All versions of Maya starting with 6.5 are supported.
> GEOMETRY EXPORT
Suppported geometry types:
- Polygonal meshes
- NURBS surfaces
- SubD
NURBS surfaces are tessellated using the "advanced tessellation" options in Maya. In order to see the rendering tessellation you need to check "display render tessellation" and "enable advanced tessellation" on the NURBS object. The ModeU and ModeV attributes are ignored; internally we always use the equivalent of "Per span # of Isoparms". We always enforce this tessellation mode because if we want motion blur to work, we need to have constant tessellation between frames.
Fast; exploits the new Maya8 geometry API, so i is up to 5 times faster in Maya8 than in previous versions.
Supports per-face material assignment.
Fetches instanced geometry only once from Maya and writes it multiple times. This avoids calling the expensive geometry retrieval functions more times than needed, and paves the road for when Maxwell will support instancing.
Only exports visible objects and their materials; hidden objects have virtually no impact on the export time.
> SUPPORT FOR MAYA NATIVE MATERIALS
Automatic translation of Maya native shaders:
- Lambert
- Phong
- PhongE
- Blinn
- Anisotropic
- Layered
Automatic translation of Mental Ray shaders:
- Car paint
- Dielectric
Custom attributes added to the native Maya nodes give the user some control over the translated materials:
- Fresnel color
- Absorption distance
- Roughness
- Light dispersion and Abbe number
- Anisotropy
The native shaders can be converted into equivalent Maxwell materials using the shader type drop-down in the Attribute Editor.
We have overriden Maya's default behaviour for that operation, so that the Maya shaders are converted using the same presets as those used "behind the scene" during scene export.
Maya file texture nodes are correctly translated when encountered. We take into account all their attributes that have a Maxwell correspondent: invert, tiling factor and offset. We use Maya's internal logic for locating a texture file from its relative path, so Maxwell will always use the same texture files as the Maya software render would.
Bump connections are also translated. We take the "bump strength" value from the "bump depth" attribute of bump2d nodes and we support normal mapping in the Maya versions where it is implemented (from 7.0 and up).
> MAXWELL-SPECIFIC MATERIAL NODES
Custom shader node that exposes all the attributes that you can edit in Maxwell's Material Editor.
Support for light emitters, which can be enabled on any material.
We duplicated the material wizard and the light presets from Maxwell Studio.
Hypershade and Attribute Editor swatches are rendered with Maxwell, so the user gets a nice preview of the material.

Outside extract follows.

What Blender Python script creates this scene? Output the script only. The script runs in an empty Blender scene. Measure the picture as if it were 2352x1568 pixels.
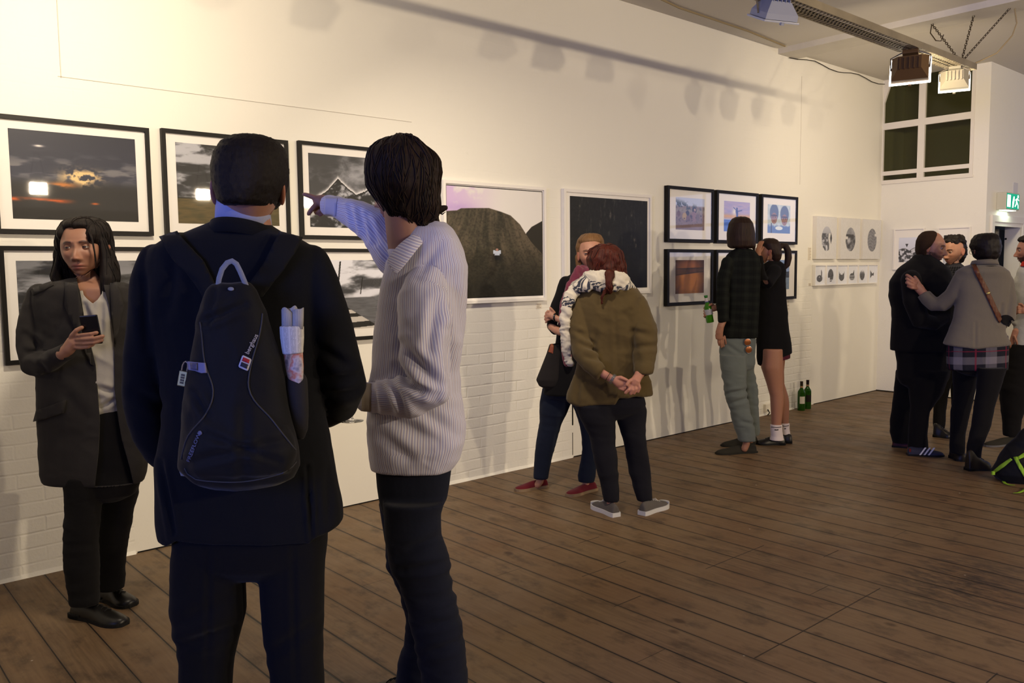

The quality of the swatch renderer can be controlled from the UI.
Maxwell materials are displayed in the viewport. The colour and transparency channels of all BSDF layers involved are blended together using the weight values or textures that are set in the UI. The resolution of the hardware texture can be controlled from the Attribute Editor, just like for native Maya shaders.
Users can browse the Maxwell material library from within the Attribute Editor.
Multiple materials can be merged into a single one (by combining their layers).
Material files (.mxm) can be imported and exported.
> SUPPORT FOR MAYA CAMERAS
Custom Maya attributes augment the Maya camera model to account for Maxwell's more complex camera.
We have implemented rotary shutter simulation for movie camera motion blur. The plug-in replaces the camera shutter speed with a value derived from the rotary shutter angle and then adjusts the ISO film speed to arrive back to the same exposure as with the initial shutter speed / ISO settings. This is far more intuitive for users than to let them compute the shutter speed from the shutter angle and then adjust the film speed to strange values.
> TIGHT INTEGRATION AS A MAYA RENDERER
Maxwell is selectable as the current rendering engine; the render current frame and batch render commands can use it.
Batch render scenes and files are named using the rules set in the Render Settings window.
Maxwell has a Render Settings window tab that allows users to set up general rendering options, sky settings, environment etc.
HDR Sky / Environment support
Command line batch rendering using Maya's "render" utility.
> FILE EXPORTER MODE AVAILABLE
Scenes can be exported as .mxs files.
The exporter can handle animations, writing one .mxs file per frame.
Exported files are named using the rules set in the Render Settings window.